| Description of the task |
Repeat the listing below in full, exactly as it stands.
....
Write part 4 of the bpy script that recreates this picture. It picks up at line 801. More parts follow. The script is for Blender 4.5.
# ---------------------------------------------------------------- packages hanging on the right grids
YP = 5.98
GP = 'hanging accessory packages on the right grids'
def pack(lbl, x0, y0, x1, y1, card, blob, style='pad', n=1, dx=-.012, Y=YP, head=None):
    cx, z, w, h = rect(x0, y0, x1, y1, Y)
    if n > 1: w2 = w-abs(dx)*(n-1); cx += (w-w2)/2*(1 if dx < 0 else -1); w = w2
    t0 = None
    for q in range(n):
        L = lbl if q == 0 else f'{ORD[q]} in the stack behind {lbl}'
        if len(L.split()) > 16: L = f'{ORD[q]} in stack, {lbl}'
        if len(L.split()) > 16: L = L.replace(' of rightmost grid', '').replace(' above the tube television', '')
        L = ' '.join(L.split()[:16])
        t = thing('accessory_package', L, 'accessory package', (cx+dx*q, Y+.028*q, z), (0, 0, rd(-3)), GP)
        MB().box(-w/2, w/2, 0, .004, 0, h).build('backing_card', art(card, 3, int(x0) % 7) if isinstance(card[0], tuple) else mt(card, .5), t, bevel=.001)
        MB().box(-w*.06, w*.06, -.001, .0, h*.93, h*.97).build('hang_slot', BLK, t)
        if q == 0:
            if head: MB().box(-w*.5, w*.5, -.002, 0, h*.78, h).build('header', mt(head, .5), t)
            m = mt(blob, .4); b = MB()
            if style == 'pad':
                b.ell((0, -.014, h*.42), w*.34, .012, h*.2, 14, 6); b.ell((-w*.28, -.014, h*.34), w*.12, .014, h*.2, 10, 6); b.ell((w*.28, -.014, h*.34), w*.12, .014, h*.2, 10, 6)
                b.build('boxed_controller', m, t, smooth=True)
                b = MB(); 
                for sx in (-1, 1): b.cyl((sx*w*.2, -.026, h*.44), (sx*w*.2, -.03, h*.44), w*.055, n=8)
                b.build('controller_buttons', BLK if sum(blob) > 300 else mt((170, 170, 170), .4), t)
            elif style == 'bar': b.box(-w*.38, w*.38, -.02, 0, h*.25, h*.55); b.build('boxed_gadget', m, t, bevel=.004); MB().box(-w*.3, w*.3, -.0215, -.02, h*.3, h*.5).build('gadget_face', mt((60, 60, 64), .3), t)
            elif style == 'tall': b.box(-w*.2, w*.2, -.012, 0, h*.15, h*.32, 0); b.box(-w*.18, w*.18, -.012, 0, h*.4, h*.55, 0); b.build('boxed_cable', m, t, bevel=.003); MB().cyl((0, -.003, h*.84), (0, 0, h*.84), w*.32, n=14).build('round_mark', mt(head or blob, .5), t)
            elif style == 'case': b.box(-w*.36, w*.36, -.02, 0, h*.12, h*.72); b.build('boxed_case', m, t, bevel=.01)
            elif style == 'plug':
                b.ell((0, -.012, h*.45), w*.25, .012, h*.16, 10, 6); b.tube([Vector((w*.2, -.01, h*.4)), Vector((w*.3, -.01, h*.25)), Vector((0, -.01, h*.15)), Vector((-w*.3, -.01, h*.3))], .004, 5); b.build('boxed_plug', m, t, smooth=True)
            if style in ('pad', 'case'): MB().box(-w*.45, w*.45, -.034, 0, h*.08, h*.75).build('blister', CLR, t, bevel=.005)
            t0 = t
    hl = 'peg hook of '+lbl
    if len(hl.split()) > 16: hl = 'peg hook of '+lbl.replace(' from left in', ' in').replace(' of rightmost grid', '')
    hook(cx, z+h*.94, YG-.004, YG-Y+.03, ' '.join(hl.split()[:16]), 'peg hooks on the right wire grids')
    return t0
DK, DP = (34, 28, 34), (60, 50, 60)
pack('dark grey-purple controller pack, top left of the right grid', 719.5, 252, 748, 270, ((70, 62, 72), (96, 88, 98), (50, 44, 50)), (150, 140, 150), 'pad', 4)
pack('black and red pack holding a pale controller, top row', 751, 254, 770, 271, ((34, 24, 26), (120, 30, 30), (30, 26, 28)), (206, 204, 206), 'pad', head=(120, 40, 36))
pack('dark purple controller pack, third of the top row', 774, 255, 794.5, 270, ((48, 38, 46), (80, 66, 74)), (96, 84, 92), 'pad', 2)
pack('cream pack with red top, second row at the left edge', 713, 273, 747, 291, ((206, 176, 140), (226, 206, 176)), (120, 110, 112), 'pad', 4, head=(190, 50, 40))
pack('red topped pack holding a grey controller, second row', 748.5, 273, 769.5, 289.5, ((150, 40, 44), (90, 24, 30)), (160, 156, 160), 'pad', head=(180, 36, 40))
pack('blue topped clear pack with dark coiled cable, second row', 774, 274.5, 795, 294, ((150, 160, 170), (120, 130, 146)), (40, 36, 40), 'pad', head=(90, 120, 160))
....
| Written answer |
Write part 4 of the bpy script that recreates this picture. It picks up at line 801. More parts follow. The script is for Blender 4.5.
# ---------------------------------------------------------------- packages hanging on the right grids
YP = 5.98
GP = 'hanging accessory packages on the right grids'
def pack(lbl, x0, y0, x1, y1, card, blob, style='pad', n=1, dx=-.012, Y=YP, head=None):
    cx, z, w, h = rect(x0, y0, x1, y1, Y)
    if n > 1: w2 = w-abs(dx)*(n-1); cx += (w-w2)/2*(1 if dx < 0 else -1); w = w2
    t0 = None
    for q in range(n):
        L = lbl if q == 0 else f'{ORD[q]} in the stack behind {lbl}'
        if len(L.split()) > 16: L = f'{ORD[q]} in stack, {lbl}'
        if len(L.split()) > 16: L = L.replace(' of rightmost grid', '').replace(' above the tube television', '')
        L = ' '.join(L.split()[:16])
        t = thing('accessory_package', L, 'accessory package', (cx+dx*q, Y+.028*q, z), (0, 0, rd(-3)), GP)
        MB().box(-w/2, w/2, 0, .004, 0, h).build('backing_card', art(card, 3, int(x0) % 7) if isinstance(card[0], tuple) else mt(card, .5), t, bevel=.001)
        MB().box(-w*.06, w*.06, -.001, .0, h*.93, h*.97).build('hang_slot', BLK, t)
        if q == 0:
            if head: MB().box(-w*.5, w*.5, -.002, 0, h*.78, h).build('header', mt(head, .5), t)
            m = mt(blob, .4); b = MB()
            if style == 'pad':
                b.ell((0, -.014, h*.42), w*.34, .012, h*.2, 14, 6); b.ell((-w*.28, -.014, h*.34), w*.12, .014, h*.2, 10, 6); b.ell((w*.28, -.014, h*.34), w*.12, .014, h*.2, 10, 6)
                b.build('boxed_controller', m, t, smooth=True)
                b = MB(); 
                for sx in (-1, 1): b.cyl((sx*w*.2, -.026, h*.44), (sx*w*.2, -.03, h*.44), w*.055, n=8)
                b.build('controller_buttons', BLK if sum(blob) > 300 else mt((170, 170, 170), .4), t)
            elif style == 'bar': b.box(-w*.38, w*.38, -.02, 0, h*.25, h*.55); b.build('boxed_gadget', m, t, bevel=.004); MB().box(-w*.3, w*.3, -.0215, -.02, h*.3, h*.5).build('gadget_face', mt((60, 60, 64), .3), t)
            elif style == 'tall': b.box(-w*.2, w*.2, -.012, 0, h*.15, h*.32, 0); b.box(-w*.18, w*.18, -.012, 0, h*.4, h*.55, 0); b.build('boxed_cable', m, t, bevel=.003); MB().cyl((0, -.003, h*.84), (0, 0, h*.84), w*.32, n=14).build('round_mark', mt(head or blob, .5), t)
            elif style == 'case': b.box(-w*.36, w*.36, -.02, 0, h*.12, h*.72); b.build('boxed_case', m, t, bevel=.01)
            elif style == 'plug':
                b.ell((0, -.012, h*.45), w*.25, .012, h*.16, 10, 6); b.tube([Vector((w*.2, -.01, h*.4)), Vector((w*.3, -.01, h*.25)), Vector((0, -.01, h*.15)), Vector((-w*.3, -.01, h*.3))], .004, 5); b.build('boxed_plug', m, t, smooth=True)
            if style in ('pad', 'case'): MB().box(-w*.45, w*.45, -.034, 0, h*.08, h*.75).build('blister', CLR, t, bevel=.005)
            t0 = t
    hl = 'peg hook of '+lbl
    if len(hl.split()) > 16: hl = 'peg hook of '+lbl.replace(' from left in', ' in').replace(' of rightmost grid', '')
    hook(cx, z+h*.94, YG-.004, YG-Y+.03, ' '.join(hl.split()[:16]), 'peg hooks on the right wire grids')
    return t0
DK, DP = (34, 28, 34), (60, 50, 60)
pack('dark grey-purple controller pack, top left of the right grid', 719.5, 252, 748, 270, ((70, 62, 72), (96, 88, 98), (50, 44, 50)), (150, 140, 150), 'pad', 4)
pack('black and red pack holding a pale controller, top row', 751, 254, 770, 271, ((34, 24, 26), (120, 30, 30), (30, 26, 28)), (206, 204, 206), 'pad', head=(120, 40, 36))
pack('dark purple controller pack, third of the top row', 774, 255, 794.5, 270, ((48, 38, 46), (80, 66, 74)), (96, 84, 92), 'pad', 2)
pack('cream pack with red top, second row at the left edge', 713, 273, 747, 291, ((206, 176, 140), (226, 206, 176)), (120, 110, 112), 'pad', 4, head=(190, 50, 40))
pack('red topped pack holding a grey controller, second row', 748.5, 273, 769.5, 289.5, ((150, 40, 44), (90, 24, 30)), (160, 156, 160), 'pad', head=(180, 36, 40))
pack('blue topped clear pack with dark coiled cable, second row', 774, 274.5, 795, 294, ((150, 160, 170), (120, 130, 146)), (40, 36, 40), 'pad', head=(90, 120, 160))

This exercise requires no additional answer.